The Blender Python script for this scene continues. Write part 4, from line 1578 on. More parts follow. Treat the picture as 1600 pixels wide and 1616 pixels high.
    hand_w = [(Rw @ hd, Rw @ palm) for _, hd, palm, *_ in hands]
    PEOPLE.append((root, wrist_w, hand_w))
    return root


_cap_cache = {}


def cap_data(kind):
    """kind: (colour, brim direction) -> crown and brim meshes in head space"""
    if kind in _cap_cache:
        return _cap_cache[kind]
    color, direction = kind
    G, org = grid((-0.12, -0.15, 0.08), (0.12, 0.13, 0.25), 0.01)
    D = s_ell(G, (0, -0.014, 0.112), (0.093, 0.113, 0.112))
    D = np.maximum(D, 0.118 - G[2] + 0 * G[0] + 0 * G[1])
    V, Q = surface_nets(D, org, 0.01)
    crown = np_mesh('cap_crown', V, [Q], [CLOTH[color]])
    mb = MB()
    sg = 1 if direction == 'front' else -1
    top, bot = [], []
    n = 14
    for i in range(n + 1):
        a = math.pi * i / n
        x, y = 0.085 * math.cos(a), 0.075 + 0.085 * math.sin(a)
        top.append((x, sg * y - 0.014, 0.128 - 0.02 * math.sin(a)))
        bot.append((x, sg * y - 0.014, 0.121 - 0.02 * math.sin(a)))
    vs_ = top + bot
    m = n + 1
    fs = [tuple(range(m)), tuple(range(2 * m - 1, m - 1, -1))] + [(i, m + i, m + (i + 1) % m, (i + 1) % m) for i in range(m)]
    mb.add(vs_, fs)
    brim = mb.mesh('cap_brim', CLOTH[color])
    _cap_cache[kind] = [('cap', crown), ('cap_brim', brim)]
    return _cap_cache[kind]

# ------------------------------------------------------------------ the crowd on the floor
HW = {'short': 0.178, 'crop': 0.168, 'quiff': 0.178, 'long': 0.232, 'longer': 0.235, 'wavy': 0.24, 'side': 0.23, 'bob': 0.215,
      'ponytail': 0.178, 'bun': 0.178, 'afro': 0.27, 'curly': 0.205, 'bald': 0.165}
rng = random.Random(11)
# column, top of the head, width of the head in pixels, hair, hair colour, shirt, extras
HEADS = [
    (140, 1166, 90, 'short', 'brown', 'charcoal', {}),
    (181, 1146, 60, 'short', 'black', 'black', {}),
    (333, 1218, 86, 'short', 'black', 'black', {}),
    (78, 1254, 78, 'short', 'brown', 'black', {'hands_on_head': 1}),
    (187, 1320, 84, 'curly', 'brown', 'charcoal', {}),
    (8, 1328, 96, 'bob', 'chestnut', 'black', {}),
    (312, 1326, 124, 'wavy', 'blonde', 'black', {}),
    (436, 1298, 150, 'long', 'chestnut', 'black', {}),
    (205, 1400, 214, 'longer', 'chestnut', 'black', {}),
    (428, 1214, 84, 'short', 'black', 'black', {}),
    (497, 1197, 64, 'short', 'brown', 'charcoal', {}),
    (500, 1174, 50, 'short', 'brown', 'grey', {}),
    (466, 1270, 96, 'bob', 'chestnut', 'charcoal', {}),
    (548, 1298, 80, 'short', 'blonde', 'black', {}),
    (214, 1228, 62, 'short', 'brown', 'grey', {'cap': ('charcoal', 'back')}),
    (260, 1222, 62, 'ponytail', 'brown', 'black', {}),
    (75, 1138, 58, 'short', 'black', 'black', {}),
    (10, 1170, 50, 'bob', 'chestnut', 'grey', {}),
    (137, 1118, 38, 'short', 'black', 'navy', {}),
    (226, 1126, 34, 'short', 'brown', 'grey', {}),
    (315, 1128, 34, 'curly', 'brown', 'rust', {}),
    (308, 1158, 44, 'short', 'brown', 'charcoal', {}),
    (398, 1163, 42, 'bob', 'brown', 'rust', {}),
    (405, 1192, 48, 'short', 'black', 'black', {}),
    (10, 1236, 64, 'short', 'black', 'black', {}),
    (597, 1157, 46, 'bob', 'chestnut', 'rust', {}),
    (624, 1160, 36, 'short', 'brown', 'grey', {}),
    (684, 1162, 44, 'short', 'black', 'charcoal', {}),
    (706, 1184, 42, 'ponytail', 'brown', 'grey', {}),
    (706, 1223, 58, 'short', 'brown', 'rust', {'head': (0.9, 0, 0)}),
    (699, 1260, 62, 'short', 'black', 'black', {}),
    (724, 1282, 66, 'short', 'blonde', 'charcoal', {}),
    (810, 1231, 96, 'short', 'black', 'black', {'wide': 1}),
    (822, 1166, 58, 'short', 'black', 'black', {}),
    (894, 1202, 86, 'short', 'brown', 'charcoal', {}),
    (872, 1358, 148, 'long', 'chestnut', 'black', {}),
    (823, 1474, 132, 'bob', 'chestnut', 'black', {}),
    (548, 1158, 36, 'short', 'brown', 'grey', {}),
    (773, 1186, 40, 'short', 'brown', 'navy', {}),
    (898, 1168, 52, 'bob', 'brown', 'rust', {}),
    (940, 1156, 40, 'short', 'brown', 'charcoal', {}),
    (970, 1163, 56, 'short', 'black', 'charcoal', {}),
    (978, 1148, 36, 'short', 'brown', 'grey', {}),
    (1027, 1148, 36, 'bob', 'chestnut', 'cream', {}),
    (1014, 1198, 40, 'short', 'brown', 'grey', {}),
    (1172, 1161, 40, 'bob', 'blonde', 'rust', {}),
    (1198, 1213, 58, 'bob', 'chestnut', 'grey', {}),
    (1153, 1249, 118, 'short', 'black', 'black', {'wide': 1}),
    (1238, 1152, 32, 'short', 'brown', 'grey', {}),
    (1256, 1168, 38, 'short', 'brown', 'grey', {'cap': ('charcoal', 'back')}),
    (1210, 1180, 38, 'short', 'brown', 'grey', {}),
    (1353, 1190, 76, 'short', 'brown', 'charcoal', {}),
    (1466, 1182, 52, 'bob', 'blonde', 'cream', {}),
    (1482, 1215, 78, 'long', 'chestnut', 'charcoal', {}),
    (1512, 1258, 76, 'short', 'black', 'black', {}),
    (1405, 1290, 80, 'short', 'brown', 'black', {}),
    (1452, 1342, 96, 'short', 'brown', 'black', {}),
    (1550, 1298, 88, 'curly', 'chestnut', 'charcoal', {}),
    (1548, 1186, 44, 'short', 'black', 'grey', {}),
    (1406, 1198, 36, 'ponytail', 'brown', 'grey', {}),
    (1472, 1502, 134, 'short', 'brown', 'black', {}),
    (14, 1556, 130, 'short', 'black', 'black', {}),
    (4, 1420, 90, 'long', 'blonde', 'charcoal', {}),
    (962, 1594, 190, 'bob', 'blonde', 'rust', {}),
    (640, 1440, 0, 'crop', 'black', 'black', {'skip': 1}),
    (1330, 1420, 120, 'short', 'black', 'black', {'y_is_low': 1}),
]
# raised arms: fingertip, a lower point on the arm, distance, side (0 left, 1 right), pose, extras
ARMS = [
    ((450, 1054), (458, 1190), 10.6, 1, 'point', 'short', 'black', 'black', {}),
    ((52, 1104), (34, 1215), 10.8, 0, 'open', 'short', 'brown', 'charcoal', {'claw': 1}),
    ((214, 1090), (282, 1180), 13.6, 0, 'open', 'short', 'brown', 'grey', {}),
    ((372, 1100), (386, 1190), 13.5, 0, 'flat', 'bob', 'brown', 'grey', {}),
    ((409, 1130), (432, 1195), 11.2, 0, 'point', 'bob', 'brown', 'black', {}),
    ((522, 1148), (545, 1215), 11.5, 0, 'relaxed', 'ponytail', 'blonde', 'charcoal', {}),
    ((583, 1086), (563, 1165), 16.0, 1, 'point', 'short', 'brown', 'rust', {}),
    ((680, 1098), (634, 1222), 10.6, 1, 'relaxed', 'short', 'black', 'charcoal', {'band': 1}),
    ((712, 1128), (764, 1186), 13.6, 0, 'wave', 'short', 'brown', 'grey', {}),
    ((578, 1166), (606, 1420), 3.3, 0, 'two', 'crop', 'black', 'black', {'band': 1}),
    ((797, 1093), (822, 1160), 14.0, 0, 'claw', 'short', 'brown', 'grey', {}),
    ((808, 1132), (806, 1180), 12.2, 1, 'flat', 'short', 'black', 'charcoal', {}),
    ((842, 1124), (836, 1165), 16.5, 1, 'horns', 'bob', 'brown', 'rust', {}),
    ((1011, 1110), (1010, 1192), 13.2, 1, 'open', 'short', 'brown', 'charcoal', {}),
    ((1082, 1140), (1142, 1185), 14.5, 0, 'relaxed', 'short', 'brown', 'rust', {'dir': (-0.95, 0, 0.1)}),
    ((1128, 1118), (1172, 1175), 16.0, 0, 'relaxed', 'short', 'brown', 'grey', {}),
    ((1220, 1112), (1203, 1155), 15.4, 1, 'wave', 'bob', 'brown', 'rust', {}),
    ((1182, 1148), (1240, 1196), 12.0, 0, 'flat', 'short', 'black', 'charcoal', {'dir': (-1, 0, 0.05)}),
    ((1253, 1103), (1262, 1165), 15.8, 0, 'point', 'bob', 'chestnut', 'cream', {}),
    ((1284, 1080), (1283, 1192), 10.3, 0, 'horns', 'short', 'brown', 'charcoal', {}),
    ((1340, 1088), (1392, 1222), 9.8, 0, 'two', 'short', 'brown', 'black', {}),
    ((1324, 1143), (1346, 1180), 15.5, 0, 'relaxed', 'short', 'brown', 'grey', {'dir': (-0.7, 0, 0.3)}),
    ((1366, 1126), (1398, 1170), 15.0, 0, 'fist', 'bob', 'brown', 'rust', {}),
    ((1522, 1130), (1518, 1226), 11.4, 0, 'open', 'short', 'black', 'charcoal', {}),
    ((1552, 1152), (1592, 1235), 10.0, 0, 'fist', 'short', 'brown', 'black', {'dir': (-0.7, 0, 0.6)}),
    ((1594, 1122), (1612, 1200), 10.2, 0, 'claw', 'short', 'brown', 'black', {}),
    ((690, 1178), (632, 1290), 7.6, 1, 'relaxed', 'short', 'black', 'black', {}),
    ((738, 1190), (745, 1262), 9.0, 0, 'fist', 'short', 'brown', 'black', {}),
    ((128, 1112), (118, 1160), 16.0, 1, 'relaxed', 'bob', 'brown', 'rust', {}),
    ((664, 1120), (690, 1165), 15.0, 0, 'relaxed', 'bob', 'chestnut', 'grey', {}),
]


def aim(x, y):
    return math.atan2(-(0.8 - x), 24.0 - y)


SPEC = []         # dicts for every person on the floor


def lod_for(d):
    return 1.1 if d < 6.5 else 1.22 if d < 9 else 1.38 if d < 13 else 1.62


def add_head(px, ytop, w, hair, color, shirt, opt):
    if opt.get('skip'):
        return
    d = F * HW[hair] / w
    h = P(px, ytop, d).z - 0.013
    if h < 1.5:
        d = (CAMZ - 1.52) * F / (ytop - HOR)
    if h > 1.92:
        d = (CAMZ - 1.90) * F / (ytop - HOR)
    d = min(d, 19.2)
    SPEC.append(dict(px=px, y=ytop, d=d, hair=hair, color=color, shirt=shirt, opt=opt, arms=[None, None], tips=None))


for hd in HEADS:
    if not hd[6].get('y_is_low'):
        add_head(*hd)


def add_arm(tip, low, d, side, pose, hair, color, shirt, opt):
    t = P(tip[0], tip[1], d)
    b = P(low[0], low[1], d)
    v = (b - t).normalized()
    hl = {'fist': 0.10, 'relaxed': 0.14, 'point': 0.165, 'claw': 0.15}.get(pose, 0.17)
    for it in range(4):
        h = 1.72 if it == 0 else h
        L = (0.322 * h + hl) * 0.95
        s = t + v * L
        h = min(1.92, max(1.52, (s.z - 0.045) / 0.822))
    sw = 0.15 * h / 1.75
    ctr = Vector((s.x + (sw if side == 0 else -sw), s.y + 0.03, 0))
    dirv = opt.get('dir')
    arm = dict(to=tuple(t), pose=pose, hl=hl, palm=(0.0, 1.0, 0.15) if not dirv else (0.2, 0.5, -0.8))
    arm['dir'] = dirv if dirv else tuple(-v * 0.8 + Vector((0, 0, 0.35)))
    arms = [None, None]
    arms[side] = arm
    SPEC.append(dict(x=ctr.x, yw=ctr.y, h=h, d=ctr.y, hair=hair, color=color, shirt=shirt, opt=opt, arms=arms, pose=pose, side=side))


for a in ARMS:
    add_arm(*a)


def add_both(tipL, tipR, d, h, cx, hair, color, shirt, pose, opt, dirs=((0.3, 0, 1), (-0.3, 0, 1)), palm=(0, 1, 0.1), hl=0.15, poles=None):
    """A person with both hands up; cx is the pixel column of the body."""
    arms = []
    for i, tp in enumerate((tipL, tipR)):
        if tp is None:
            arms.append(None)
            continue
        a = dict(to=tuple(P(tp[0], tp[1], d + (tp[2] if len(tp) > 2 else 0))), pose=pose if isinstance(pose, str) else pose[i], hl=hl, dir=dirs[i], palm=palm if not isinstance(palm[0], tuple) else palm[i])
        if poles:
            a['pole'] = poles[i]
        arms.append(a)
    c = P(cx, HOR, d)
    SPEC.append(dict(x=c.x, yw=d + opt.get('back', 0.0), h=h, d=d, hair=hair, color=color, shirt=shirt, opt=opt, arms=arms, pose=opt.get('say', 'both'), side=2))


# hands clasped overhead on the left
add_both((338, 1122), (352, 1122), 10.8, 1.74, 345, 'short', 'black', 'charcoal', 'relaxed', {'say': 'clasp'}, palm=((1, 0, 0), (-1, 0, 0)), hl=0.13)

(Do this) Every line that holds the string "pixels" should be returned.

(Response)
The Blender Python script for this scene continues. Write part 4, from line 1578 on. More parts follow. Treat the picture as 1600 pixels wide and 1616 pixels high.
# column, top of the head, width of the head in pixels, hair, hair colour, shirt, extras